Short problem: Filter the listing below, copying every line in which the word "picture" appears.

◇ ◇ ◇ ◇

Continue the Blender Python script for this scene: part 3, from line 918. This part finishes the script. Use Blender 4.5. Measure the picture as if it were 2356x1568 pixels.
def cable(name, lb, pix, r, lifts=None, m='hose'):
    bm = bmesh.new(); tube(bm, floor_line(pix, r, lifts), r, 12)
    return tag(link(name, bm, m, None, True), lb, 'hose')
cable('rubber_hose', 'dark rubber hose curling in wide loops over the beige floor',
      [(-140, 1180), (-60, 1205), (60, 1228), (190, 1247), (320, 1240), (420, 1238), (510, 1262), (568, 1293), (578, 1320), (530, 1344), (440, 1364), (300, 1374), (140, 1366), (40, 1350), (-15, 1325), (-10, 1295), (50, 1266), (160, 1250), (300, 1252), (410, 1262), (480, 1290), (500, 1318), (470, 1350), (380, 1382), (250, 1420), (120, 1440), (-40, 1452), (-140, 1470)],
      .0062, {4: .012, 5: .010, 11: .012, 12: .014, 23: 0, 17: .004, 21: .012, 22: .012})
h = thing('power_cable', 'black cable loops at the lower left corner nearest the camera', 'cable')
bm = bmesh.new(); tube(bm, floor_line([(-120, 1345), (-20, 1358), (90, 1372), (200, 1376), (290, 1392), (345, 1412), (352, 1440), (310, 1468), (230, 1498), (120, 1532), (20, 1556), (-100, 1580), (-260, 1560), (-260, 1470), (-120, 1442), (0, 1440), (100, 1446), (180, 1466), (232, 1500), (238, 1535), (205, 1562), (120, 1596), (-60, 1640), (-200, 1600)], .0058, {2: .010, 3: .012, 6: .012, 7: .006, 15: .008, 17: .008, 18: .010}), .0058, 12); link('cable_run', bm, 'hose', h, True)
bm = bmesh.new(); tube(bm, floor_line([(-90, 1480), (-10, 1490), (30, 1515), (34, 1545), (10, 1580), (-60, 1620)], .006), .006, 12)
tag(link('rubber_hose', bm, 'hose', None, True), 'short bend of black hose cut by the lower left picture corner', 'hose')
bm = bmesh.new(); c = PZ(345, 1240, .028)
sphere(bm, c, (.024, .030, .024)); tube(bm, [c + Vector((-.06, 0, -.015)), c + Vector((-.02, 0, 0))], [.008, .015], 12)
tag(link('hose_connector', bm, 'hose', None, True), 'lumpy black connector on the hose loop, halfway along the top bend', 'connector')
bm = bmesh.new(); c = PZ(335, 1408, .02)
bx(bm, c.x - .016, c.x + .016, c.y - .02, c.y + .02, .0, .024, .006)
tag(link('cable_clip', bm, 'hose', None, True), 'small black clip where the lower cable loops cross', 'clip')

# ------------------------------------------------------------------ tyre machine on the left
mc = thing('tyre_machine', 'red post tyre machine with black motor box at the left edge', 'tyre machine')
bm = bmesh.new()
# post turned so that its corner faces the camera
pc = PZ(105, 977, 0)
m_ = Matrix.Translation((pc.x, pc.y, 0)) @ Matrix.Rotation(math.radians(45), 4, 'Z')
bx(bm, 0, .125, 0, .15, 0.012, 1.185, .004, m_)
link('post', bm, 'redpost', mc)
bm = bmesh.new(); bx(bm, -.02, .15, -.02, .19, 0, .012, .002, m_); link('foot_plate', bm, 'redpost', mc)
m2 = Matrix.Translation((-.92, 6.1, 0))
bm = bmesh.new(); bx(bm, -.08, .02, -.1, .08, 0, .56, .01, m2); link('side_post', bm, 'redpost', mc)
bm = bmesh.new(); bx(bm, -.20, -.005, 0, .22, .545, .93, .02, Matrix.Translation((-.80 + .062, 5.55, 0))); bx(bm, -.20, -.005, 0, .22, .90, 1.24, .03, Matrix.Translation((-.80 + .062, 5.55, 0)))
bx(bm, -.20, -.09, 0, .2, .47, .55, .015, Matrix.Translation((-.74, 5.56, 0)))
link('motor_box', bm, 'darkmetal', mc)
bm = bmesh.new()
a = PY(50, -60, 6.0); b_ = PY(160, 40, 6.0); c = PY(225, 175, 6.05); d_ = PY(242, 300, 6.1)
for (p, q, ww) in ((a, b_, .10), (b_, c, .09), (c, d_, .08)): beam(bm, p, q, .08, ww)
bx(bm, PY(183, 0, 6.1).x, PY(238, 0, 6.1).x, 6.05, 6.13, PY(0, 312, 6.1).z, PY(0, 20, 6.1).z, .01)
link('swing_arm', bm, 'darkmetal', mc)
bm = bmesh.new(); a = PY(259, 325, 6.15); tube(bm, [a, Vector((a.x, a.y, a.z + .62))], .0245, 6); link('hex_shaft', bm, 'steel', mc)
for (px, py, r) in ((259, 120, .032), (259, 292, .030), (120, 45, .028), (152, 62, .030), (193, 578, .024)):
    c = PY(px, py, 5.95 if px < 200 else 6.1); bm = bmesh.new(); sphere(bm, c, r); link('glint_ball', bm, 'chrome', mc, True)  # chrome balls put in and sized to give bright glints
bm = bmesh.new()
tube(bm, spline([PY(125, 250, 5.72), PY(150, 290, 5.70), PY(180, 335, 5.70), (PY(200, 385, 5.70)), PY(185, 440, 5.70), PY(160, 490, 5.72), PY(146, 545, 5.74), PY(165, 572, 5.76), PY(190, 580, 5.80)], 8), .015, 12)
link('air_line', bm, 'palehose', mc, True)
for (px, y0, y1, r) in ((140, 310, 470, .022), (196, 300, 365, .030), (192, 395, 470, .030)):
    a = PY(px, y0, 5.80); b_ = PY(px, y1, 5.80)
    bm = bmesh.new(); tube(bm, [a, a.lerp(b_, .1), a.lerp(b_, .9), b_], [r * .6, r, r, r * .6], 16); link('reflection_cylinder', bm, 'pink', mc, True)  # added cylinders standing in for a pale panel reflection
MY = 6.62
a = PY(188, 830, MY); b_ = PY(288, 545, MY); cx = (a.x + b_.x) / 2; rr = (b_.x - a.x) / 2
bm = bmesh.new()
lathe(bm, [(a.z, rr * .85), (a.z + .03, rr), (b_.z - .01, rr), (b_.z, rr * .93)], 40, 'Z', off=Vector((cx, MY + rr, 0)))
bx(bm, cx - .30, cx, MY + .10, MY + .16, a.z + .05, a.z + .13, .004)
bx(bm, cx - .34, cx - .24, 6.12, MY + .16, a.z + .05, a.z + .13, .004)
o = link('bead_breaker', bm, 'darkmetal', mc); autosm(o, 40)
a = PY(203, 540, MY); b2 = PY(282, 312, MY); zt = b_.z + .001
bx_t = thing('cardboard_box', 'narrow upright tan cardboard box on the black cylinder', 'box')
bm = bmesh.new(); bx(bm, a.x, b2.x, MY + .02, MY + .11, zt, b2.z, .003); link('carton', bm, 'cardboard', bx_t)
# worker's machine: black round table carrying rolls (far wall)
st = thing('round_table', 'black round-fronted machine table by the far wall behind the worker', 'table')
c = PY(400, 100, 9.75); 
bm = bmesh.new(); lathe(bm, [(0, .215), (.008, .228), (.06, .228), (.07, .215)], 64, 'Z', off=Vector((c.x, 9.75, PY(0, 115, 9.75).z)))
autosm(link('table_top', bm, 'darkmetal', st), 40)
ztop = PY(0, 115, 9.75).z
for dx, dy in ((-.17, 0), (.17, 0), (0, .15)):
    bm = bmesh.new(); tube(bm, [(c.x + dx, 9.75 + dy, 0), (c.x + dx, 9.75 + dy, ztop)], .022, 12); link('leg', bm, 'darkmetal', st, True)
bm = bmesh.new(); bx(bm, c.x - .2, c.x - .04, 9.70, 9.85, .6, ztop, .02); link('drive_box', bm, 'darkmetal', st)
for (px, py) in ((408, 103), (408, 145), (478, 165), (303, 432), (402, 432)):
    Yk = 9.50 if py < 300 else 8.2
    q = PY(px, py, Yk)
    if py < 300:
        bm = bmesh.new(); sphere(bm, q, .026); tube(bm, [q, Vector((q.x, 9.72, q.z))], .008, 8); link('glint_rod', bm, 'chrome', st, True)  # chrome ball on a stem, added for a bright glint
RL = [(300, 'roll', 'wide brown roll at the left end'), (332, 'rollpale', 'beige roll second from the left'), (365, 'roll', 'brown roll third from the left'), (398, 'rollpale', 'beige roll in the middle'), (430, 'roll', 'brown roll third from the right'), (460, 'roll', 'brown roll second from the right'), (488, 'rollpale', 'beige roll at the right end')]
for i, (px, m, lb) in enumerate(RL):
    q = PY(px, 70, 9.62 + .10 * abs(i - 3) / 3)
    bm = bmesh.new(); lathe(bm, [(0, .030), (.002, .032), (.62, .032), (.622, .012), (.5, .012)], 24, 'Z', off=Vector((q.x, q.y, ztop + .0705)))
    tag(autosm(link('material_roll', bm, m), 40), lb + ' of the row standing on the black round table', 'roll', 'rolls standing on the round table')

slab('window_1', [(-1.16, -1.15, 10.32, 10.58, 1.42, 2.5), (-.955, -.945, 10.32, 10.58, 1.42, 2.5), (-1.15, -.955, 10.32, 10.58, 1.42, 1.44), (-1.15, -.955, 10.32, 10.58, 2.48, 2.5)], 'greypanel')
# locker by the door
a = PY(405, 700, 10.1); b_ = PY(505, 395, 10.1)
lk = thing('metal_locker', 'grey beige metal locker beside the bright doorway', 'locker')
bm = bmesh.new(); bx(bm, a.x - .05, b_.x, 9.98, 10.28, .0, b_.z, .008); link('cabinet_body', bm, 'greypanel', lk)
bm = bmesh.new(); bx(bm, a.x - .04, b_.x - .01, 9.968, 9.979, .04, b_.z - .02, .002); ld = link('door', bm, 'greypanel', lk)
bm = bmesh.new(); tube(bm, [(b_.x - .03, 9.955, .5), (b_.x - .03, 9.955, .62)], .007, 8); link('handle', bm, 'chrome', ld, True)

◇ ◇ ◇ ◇

Task result:
Continue the Blender Python script for this scene: part 3, from line 918. This part finishes the script. Use Blender 4.5. Measure the picture as if it were 2356x1568 pixels.
tag(link('rubber_hose', bm, 'hose', None, True), 'short bend of black hose cut by the lower left picture corner', 'hose')